* [DATASET EXCERPT]:
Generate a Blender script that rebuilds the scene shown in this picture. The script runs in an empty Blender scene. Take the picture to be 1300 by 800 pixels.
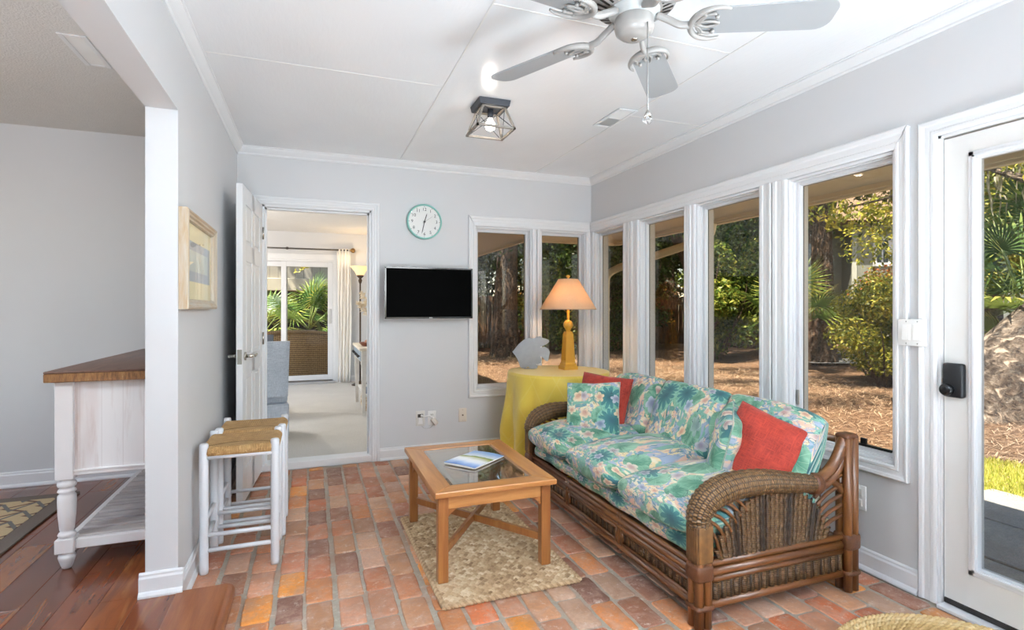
import bpy, bmesh, math, random
import numpy as np
from mathutils import Vector, Matrix, noise
PI = math.pi
SC = bpy.context.scene
COL = SC.collection
R = math.radians

# ---------------------------------------------------------------- materials
def srgb(h):
    if isinstance(h, str):
        h = h.lstrip('#'); c = [int(h[i:i+2], 16)/255 for i in (0, 2, 4)]
    else:
        c = [v/255 for v in h]
    return tuple((v/12.92 if v <= .04045 else ((v+.055)/1.055)**2.4) for v in c) + (1.0,)

class NT:
    """small node-tree helper"""
    def __init__(s, name):
        s.m = bpy.data.materials.new(name); s.m.use_nodes = True
        s.t = s.m.node_tree; s.t.nodes.clear()
        s.out = s.n('ShaderNodeOutputMaterial')
    def n(s, typ, ins=None, **kw):
        nd = s.t.nodes.new(typ)
        for k, v in kw.items(): setattr(nd, k, v)
        for k, v in (ins or {}).items(): s.set(nd.inputs[k], v)
        return nd
    def set(s, sock, v):
        if isinstance(v, bpy.types.NodeSocket): s.t.links.new(v, sock)
        else:
            if isinstance(v, (tuple, list)) and sock.type == 'RGBA' and len(v) == 3: v = (*v, 1)
            sock.default_value = v
    def bsdf(s, color, rough=.5, **kw):
        b = s.n('ShaderNodeBsdfPrincipled', {'Base Color': color, 'Roughness': rough})
        for k, v in kw.items(): s.set(b.inputs[k.replace('_', ' ')], v)
        s.t.links.new(b.outputs[0], s.out.inputs[0]); return b
    def coord(s, kind='Object'): return s.n('ShaderNodeTexCoord').outputs[kind]
    def attr(s, name): return s.n('ShaderNodeAttribute', attribute_name=name).outputs['Color']
    def mapping(s, vec, scale=(1, 1, 1), rot=(0, 0, 0), loc=(0, 0, 0)):
        return s.n('ShaderNodeMapping', {'Vector': vec, 'Scale': scale, 'Rotation': rot, 'Location': loc}).outputs[0]
    def noise(s, vec, scale=5, detail=3, rough=.5, dist=0, out='Fac'):
        return s.n('ShaderNodeTexNoise', {'Vector': vec, 'Scale': scale, 'Detail': detail, 'Roughness': rough, 'Distortion': dist}).outputs[out]
    def wave(s, vec, scale=5, dist=0, detail=2, dscale=1, direction='X', typ='BANDS'):
        return s.n('ShaderNodeTexWave', {'Vector': vec, 'Scale': scale, 'Distortion': dist, 'Detail': detail, 'Detail Scale': dscale},
                   wave_type=typ, **({'bands_direction': direction} if typ == 'BANDS' else {'rings_direction': direction})).outputs['Fac']
    def voro(s, vec, scale=5, feature='F1', dim='3D', rnd=1.0):
        ins = {'Vector': vec, 'Scale': scale, 'Randomness': rnd}
        return s.n('ShaderNodeTexVoronoi', ins, feature=feature, voronoi_dimensions=dim)
    def ramp(s, fac, stops, interp='LINEAR'):
        r = s.n('ShaderNodeValToRGB', {'Fac': fac}); cr = r.color_ramp; cr.interpolation = interp
        while len(cr.elements) < len(stops): cr.elements.new(.5)
        for e, (p, c) in zip(cr.elements, stops):
            e.position = p; e.color = c if isinstance(c, tuple) else ((c, c, c, 1) if isinstance(c, (int, float)) else srgb(c))
        return r.outputs[0]
    def mix(s, fac, a, b, mode='MIX'):
        m = s.n('ShaderNodeMix', data_type='RGBA', blend_type=mode)
        s.set(m.inputs['Factor'], fac); s.set(m.inputs[6], a); s.set(m.inputs[7], b)
        return m.outputs[2]
    def math(s, op, a, b=0.0, c=0.0, clamp=False):
        m = s.n('ShaderNodeMath', operation=op); m.use_clamp = clamp
        s.set(m.inputs[0], a); s.set(m.inputs[1], b)
        if len(m.inputs) > 2: s.set(m.inputs[2], c)
        return m.outputs[0]
    def vmath(s, op, a, b=(0, 0, 0)):
        m = s.n('ShaderNodeVectorMath', operation=op); s.set(m.inputs[0], a)
        if op == 'SCALE': s.set(m.inputs['Scale'], b)
        else: s.set(m.inputs[1], b)
        return m.outputs['Value'] if op in ('LENGTH', 'DOT_PRODUCT', 'DISTANCE') else m.outputs['Vector']
    def smooth(s, v, lo, hi):
        return s.n('ShaderNodeMapRange', {'Value': v, 'From Min': lo, 'From Max': hi, 'To Min': 0.0, 'To Max': 1.0}, interpolation_type='SMOOTHSTEP').outputs[0]
    def bump(s, bs, h, strength=.3, dist=.01):
        b = s.n('ShaderNodeBump', {'Height': h, 'Strength': strength, 'Distance': dist})
        s.t.links.new(b.outputs[0], bs.inputs['Normal']); return b
    def sep(s, v):
        n = s.n('ShaderNodeSeparateXYZ'); s.set(n.inputs[0], v); return n.outputs
    def comb(s, x=0., y=0., z=0.):
        return s.n('ShaderNodeCombineXYZ', {'X': x, 'Y': y, 'Z': z}).outputs[0]

MATS = {}
def plain(name, col, rough=.5, metal=0.0, var=0.06, vscale=6, bump=None, coat=0.0, spec=.5, sheen=0.0):
    """plain surface with a little procedural variation"""
    if name in MATS: return MATS[name]
    t = NT(name); c = srgb(col) if not isinstance(col, tuple) or max(col) > 1 else col
    co = t.coord()
    nz = t.noise(co, vscale, 4)
    lo = tuple(v*(1-var) for v in c[:3]) + (1,); hi = tuple(min(1, v*(1+var)) for v in c[:3]) + (1,)
    b = t.bsdf(t.ramp(nz, [(.3, lo), (.7, hi)]), rough, Metallic=metal, Specular_IOR_Level=spec)
    if coat: b.inputs['Coat Weight'].default_value = coat; b.inputs['Coat Roughness'].default_value = .15
    if sheen: b.inputs['Sheen Weight'].default_value = sheen
    if bump: t.bump(b, t.noise(co, bump[0], 3), bump[1], bump[2] if len(bump) > 2 else .005)
    MATS[name] = t.m; return t.m

def emis(name, col, strength):
    t = NT(name); e = t.n('ShaderNodeEmission', {'Color': srgb(col), 'Strength': strength})
    t.t.links.new(e.outputs[0], t.out.inputs[0]); MATS[name] = t.m; return t.m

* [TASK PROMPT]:
Return every line above in which the string "scene" occurs.

* [ANSWER FOR THE TASK]:
Generate a Blender script that rebuilds the scene shown in this picture. The script runs in an empty Blender scene. Take the picture to be 1300 by 800 pixels.
SC = bpy.context.scene